● **DATA PROVIDED**:
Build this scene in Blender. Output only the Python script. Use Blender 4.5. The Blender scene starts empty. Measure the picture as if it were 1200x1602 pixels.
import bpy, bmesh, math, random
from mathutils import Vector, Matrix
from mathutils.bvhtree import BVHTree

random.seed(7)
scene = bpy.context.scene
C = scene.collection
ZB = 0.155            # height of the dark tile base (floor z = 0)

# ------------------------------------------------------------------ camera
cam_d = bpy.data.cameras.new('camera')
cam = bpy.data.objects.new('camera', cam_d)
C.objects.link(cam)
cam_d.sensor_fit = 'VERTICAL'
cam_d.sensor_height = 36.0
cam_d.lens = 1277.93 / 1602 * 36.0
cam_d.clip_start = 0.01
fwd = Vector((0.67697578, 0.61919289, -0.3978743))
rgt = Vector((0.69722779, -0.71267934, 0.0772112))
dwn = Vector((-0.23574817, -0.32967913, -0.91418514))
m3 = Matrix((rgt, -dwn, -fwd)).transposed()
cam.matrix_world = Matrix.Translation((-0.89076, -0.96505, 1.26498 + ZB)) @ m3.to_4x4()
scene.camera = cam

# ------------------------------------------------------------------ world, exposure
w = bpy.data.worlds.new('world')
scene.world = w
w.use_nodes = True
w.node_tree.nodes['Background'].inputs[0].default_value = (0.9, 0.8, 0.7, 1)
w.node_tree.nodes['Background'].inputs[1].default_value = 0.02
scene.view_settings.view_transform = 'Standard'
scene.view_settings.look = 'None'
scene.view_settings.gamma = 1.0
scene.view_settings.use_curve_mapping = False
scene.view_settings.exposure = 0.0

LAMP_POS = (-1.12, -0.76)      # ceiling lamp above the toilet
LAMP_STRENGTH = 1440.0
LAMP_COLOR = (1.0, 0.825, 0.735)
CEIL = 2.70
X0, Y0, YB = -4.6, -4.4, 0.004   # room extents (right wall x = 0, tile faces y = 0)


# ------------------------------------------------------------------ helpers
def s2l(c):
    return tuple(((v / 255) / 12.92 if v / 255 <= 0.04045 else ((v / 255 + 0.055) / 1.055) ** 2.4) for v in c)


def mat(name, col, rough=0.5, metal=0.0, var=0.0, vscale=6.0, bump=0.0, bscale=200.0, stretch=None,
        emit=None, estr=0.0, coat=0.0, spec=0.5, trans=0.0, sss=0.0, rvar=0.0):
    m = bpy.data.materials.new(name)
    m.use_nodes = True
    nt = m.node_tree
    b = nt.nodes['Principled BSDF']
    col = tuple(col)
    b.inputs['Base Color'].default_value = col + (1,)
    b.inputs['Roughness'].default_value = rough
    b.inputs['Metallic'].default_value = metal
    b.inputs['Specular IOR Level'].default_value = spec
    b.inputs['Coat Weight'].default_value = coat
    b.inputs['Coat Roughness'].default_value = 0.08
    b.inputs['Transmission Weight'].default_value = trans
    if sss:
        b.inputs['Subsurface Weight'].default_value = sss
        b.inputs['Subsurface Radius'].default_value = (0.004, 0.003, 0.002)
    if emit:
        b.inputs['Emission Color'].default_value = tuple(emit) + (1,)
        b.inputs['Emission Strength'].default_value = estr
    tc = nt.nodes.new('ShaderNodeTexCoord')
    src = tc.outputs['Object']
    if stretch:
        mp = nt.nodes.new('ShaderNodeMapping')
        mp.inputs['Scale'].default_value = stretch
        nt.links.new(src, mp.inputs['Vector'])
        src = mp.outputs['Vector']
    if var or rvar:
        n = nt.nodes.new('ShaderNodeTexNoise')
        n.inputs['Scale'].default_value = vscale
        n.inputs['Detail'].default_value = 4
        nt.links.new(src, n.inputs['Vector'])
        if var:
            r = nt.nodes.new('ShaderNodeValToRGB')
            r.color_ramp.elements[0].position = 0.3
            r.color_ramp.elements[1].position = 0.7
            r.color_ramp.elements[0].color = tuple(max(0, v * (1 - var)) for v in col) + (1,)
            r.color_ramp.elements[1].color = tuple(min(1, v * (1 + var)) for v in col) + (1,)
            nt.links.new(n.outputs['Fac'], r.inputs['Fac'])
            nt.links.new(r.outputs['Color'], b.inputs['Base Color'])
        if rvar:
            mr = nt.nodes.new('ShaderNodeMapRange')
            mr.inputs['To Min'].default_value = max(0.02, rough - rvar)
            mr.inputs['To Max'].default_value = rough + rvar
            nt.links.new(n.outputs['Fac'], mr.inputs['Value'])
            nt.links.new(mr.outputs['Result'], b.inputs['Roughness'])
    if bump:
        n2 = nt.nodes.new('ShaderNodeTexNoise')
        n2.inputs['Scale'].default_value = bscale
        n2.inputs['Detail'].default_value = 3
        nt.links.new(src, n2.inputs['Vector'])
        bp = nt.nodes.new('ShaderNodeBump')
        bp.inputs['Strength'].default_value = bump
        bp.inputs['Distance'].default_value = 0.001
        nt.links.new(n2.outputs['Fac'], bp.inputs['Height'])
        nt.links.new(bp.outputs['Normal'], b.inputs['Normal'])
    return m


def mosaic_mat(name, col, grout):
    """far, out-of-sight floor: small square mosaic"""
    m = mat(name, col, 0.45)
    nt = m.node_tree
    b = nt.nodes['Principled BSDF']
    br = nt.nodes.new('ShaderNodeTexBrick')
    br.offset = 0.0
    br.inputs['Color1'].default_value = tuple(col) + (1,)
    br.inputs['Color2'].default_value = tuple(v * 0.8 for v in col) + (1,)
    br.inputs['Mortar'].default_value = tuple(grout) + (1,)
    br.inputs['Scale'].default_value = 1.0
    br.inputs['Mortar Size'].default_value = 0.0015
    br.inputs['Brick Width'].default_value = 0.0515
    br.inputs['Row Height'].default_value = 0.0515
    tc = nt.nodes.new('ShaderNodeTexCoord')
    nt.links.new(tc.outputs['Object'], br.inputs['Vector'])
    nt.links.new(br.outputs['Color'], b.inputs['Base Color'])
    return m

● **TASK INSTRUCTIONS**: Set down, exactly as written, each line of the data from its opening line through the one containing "scene.view_settings.exposure = 0.0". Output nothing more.

● **SOLUTION TO THIS EXERCISE**:
Build this scene in Blender. Output only the Python script. Use Blender 4.5. The Blender scene starts empty. Measure the picture as if it were 1200x1602 pixels.
import bpy, bmesh, math, random
from mathutils import Vector, Matrix
from mathutils.bvhtree import BVHTree

random.seed(7)
scene = bpy.context.scene
C = scene.collection
ZB = 0.155            # height of the dark tile base (floor z = 0)

# ------------------------------------------------------------------ camera
cam_d = bpy.data.cameras.new('camera')
cam = bpy.data.objects.new('camera', cam_d)
C.objects.link(cam)
cam_d.sensor_fit = 'VERTICAL'
cam_d.sensor_height = 36.0
cam_d.lens = 1277.93 / 1602 * 36.0
cam_d.clip_start = 0.01
fwd = Vector((0.67697578, 0.61919289, -0.3978743))
rgt = Vector((0.69722779, -0.71267934, 0.0772112))
dwn = Vector((-0.23574817, -0.32967913, -0.91418514))
m3 = Matrix((rgt, -dwn, -fwd)).transposed()
cam.matrix_world = Matrix.Translation((-0.89076, -0.96505, 1.26498 + ZB)) @ m3.to_4x4()
scene.camera = cam

# ------------------------------------------------------------------ world, exposure
w = bpy.data.worlds.new('world')
scene.world = w
w.use_nodes = True
w.node_tree.nodes['Background'].inputs[0].default_value = (0.9, 0.8, 0.7, 1)
w.node_tree.nodes['Background'].inputs[1].default_value = 0.02
scene.view_settings.view_transform = 'Standard'
scene.view_settings.look = 'None'
scene.view_settings.gamma = 1.0
scene.view_settings.use_curve_mapping = False
scene.view_settings.exposure = 0.0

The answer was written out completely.